Mike Huber: Times Union herder of cats

I’ve seen a bunch of community bloggers come and go, and Mike’s always out there, shaking the trees for new folk, trying to create a diverse platform.

times union press credential Mike Huber
TU cat herder Mike Huber

Long before the Times Union came up with blogs for community members and staffers, it housed these websites for community organizations. I did a couple of them, including for my church at the time, and since that was in the last century, that should give you a timeframe. And the guy in charge was Mike Huber.

I started my own blog in 2005. When the TU was looking for community bloggers in 2006, he saw my track record of blogging every day for a year and tried to get me to participate with the TU, but I demurred.

He asked again the next year, and I pretty much ignored him.
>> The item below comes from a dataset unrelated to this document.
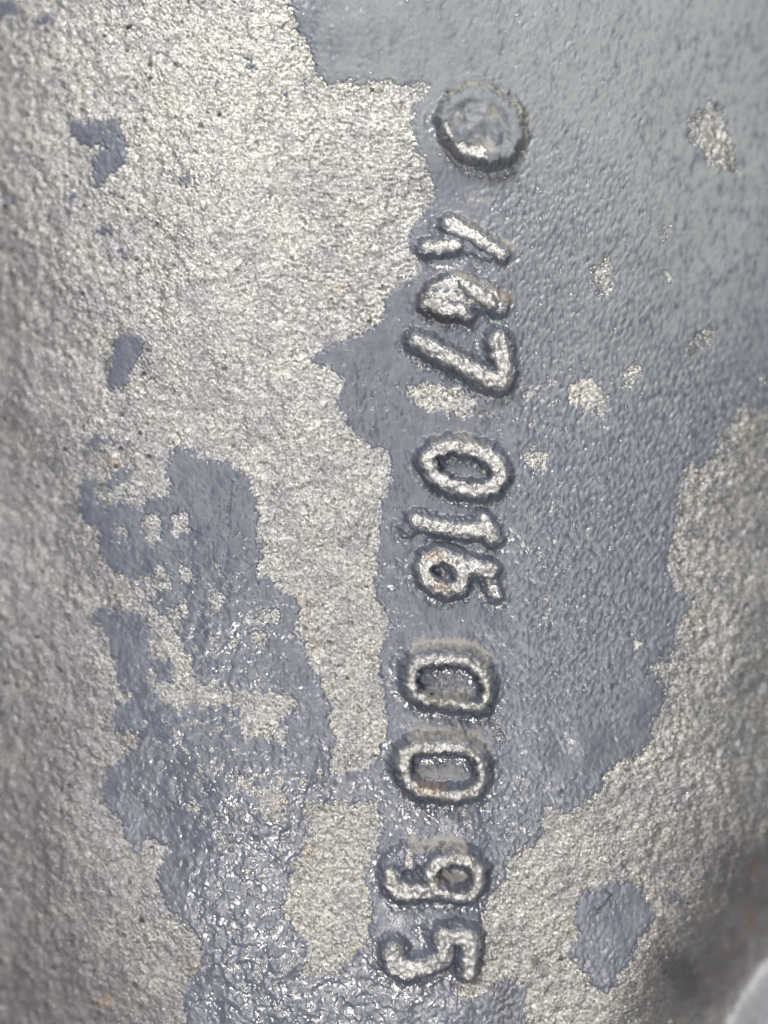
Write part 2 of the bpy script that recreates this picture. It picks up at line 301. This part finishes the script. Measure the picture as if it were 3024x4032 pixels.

But it’s hard to ignore Mike, because, in his own quiet way, he can be a bulldog.

Finally, in 2008, I capitulated. Mike helped me figure out blogging on the WordPress platform – my personal blog at the time was on Blogspot – such as the time I had a picture of Dudley Do-Right, who I swear looks like Eliot Spitzer, which took up about six times the dimensions of the whole page. Mike got that right-sized for me.

I’ve seen a bunch of community bloggers come and go, and Mike’s always out there, shaking the trees for new folk, trying to create a diverse platform. I’ve witnessed some tension between some community bloggers and a couple of staff writers, or among community bloggers, or the community folks resenting that they provide free content while getting less and less from the TU, which must have been exhausting at times. with poor Huber, stuck in the middle, trying to make everyone happy. Occasionally, I probably gave him a harder time than he deserved once or twice.
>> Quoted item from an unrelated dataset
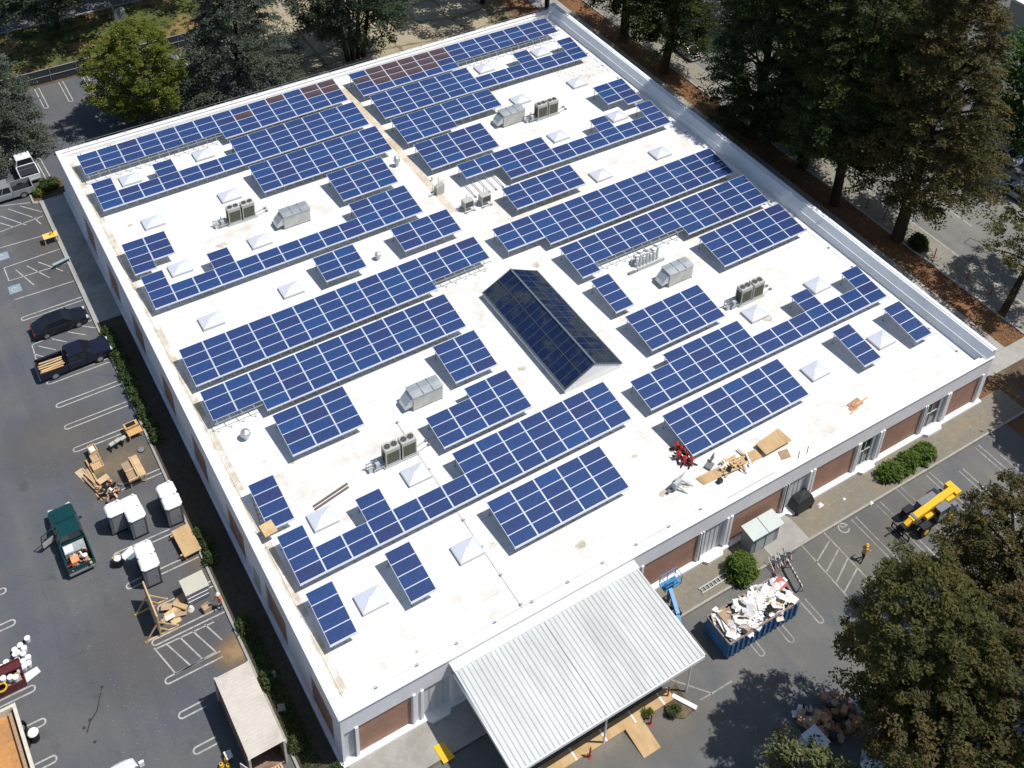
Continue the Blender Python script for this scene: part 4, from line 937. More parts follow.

I saw Mike by chance this past Friday in the building where I work. I almost didn’t bother him – he was sitting at a table, talking with someone – but Mike and I go WAY back. We’ve talked a LOT, especially in the early days, not just about the project at hand, but more philosophical musings, most recently when he gave me a ride to some blogging event.

O the other hand, I knew that Mike was my link to get more than a few things fixed on the Times Union website, which I’d come across more than occasionally.

Mike Huber, thanks for being your wise self. I wish you well in whatever you’re doing. Shannon Fromma, good luck; I understand a water gun is good at controlling unruly felines.

Murder in the virtual, or actual, degree

One can see the moment when the bullets strike his body, his face writhing in pain.

Arthur retaliates for me asking HIM the question by querying:
Should VR murder be banned? VR being virtual reality

I’ve been conflicted about, not just this most recent iteration of faux violence, but even decades ago, going back to the Vietnam war. It was believed by some, including me, that the weapons of war that look like video games were making killing too easy. Now it’s the common, “clean” way we kill our military targets.

So I wondered if the reverse were true, whether video games that simulated murder, was, in some way, honing an instinct for violence, at least for some people. My gamer friends, to a person, all said no, that the venting of faux aggression on a screen was merely a way to release tension and that there was no crossover to real life. Their certitude never made sense to me.

In 2015, an American Psychological Association task force report stated that “violent video gameplay is linked to increased aggression in players but insufficient evidence exists about whether the link extends to criminal violence or delinquency.”

The liberal in me has a live-and-let-live attitude towards these things. But the moralistic side of me is uncomfortable with this.

The truth is, though, is that I’ve been more disturbed by videos of real people dying on my TV screen. Watching Eric Garner being choked to death by a NYC policeman is so disturbing, it’s difficult to believe that it’s real.

Seeing Walter Scott running away, and, depending on who was editing it, seeing him get shot in the back by a South Carolina policeman, bullets clearly penetrating his body, was horrifying. That the shooter was not convicted was even worse.

Witnessing the dying body of Laquan McDonald as it is struck several times by bullets from Chicago cops was awful. If it were lighter outside, it would remind me of the dance of death of Sonny Corleone in the 1972 movie The Godfather.

Most recently, it was the death of the Russian Ambassador to Turkey, Andrei Karlov, who was murdered by a Turkish security person, that was horrifying to watch. One can see the moment when the bullets strike his body, his face writhing in pain.

All of these are available to be seen repeatedly on the Internet. I can’t help but wonder if it informs the public, or merely numbs it from these acts of death.